(STATED PROBLEM): From the first line of the data below, copy each line up to the one containing "poly_sheet(n, p, M[m], z); EXCL.append(p)", and include that line too.

** START OF DATASET EXTRACT **

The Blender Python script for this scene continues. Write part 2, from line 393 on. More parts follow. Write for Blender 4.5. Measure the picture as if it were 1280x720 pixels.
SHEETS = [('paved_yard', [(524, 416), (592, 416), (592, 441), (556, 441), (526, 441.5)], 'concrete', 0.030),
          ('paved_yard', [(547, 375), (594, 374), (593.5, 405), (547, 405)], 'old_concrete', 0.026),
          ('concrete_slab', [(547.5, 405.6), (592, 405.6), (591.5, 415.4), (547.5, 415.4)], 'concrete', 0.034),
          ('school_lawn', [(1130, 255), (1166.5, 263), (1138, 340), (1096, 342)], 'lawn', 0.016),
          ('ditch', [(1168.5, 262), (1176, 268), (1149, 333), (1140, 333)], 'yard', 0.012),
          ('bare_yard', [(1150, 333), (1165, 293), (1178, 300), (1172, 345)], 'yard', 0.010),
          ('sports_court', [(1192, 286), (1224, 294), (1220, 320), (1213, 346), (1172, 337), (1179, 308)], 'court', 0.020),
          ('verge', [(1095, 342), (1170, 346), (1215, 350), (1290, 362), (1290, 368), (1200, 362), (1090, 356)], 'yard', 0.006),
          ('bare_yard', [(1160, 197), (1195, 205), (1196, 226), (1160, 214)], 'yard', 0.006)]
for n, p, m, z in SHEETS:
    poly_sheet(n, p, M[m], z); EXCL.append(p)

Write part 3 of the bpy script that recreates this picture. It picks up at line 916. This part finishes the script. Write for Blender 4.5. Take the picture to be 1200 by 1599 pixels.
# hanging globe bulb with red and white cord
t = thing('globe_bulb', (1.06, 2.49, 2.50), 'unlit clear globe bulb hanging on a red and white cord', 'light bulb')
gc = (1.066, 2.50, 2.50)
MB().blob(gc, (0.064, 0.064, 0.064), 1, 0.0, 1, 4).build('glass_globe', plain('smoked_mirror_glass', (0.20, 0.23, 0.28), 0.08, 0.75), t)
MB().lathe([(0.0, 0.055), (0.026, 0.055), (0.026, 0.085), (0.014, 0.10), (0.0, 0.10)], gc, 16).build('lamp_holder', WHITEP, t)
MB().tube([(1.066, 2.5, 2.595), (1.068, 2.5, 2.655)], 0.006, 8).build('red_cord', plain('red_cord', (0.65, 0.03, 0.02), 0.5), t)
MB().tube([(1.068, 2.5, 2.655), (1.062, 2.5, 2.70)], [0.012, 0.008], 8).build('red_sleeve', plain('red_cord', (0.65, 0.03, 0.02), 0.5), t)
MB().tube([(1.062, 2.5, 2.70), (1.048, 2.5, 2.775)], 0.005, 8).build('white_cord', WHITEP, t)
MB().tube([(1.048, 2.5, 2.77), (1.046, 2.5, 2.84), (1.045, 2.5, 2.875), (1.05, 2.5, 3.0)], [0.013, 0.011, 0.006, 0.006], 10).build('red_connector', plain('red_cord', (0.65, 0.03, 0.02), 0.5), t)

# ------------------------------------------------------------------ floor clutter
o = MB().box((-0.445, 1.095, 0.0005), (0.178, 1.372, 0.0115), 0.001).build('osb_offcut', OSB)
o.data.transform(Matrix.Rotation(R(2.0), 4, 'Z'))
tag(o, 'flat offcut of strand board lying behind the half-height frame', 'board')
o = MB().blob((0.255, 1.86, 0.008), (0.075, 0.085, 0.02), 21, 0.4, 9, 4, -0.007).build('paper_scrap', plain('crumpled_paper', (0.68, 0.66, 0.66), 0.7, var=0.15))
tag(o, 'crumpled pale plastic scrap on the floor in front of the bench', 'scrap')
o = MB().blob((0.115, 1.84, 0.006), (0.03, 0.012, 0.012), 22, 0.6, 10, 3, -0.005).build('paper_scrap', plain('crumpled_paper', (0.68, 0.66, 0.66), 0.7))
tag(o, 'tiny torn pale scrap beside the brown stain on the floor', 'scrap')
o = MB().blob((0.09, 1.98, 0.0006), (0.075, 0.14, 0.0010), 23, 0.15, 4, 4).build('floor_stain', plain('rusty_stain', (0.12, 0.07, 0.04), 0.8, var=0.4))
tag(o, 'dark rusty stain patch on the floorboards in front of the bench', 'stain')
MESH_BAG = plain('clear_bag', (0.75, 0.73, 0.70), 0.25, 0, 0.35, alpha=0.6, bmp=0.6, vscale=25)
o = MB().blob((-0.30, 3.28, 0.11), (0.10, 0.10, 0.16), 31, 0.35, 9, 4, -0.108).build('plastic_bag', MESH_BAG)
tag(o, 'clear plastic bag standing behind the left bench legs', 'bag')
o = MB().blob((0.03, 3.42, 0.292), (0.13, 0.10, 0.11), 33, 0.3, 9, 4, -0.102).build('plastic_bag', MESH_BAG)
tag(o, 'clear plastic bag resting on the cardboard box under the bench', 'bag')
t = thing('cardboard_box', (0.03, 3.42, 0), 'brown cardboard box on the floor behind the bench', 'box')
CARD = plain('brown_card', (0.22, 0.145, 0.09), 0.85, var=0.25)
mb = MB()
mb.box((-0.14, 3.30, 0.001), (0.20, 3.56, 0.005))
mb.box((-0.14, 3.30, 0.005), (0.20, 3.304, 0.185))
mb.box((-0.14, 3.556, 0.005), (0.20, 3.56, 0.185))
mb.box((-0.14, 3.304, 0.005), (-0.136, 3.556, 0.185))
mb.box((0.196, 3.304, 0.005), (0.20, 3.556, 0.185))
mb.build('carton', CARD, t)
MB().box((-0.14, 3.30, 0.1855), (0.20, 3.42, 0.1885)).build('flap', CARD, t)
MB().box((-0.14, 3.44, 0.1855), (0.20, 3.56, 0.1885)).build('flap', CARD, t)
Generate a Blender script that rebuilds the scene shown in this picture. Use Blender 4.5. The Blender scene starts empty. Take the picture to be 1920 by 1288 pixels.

** END OF DATASET EXTRACT **

(RESULT):
The Blender Python script for this scene continues. Write part 2, from line 393 on. More parts follow. Write for Blender 4.5. Measure the picture as if it were 1280x720 pixels.
SHEETS = [('paved_yard', [(524, 416), (592, 416), (592, 441), (556, 441), (526, 441.5)], 'concrete', 0.030),
          ('paved_yard', [(547, 375), (594, 374), (593.5, 405), (547, 405)], 'old_concrete', 0.026),
          ('concrete_slab', [(547.5, 405.6), (592, 405.6), (591.5, 415.4), (547.5, 415.4)], 'concrete', 0.034),
          ('school_lawn', [(1130, 255), (1166.5, 263), (1138, 340), (1096, 342)], 'lawn', 0.016),
          ('ditch', [(1168.5, 262), (1176, 268), (1149, 333), (1140, 333)], 'yard', 0.012),
          ('bare_yard', [(1150, 333), (1165, 293), (1178, 300), (1172, 345)], 'yard', 0.010),
          ('sports_court', [(1192, 286), (1224, 294), (1220, 320), (1213, 346), (1172, 337), (1179, 308)], 'court', 0.020),
          ('verge', [(1095, 342), (1170, 346), (1215, 350), (1290, 362), (1290, 368), (1200, 362), (1090, 356)], 'yard', 0.006),
          ('bare_yard', [(1160, 197), (1195, 205), (1196, 226), (1160, 214)], 'yard', 0.006)]
for n, p, m, z in SHEETS:
    poly_sheet(n, p, M[m], z); EXCL.append(p)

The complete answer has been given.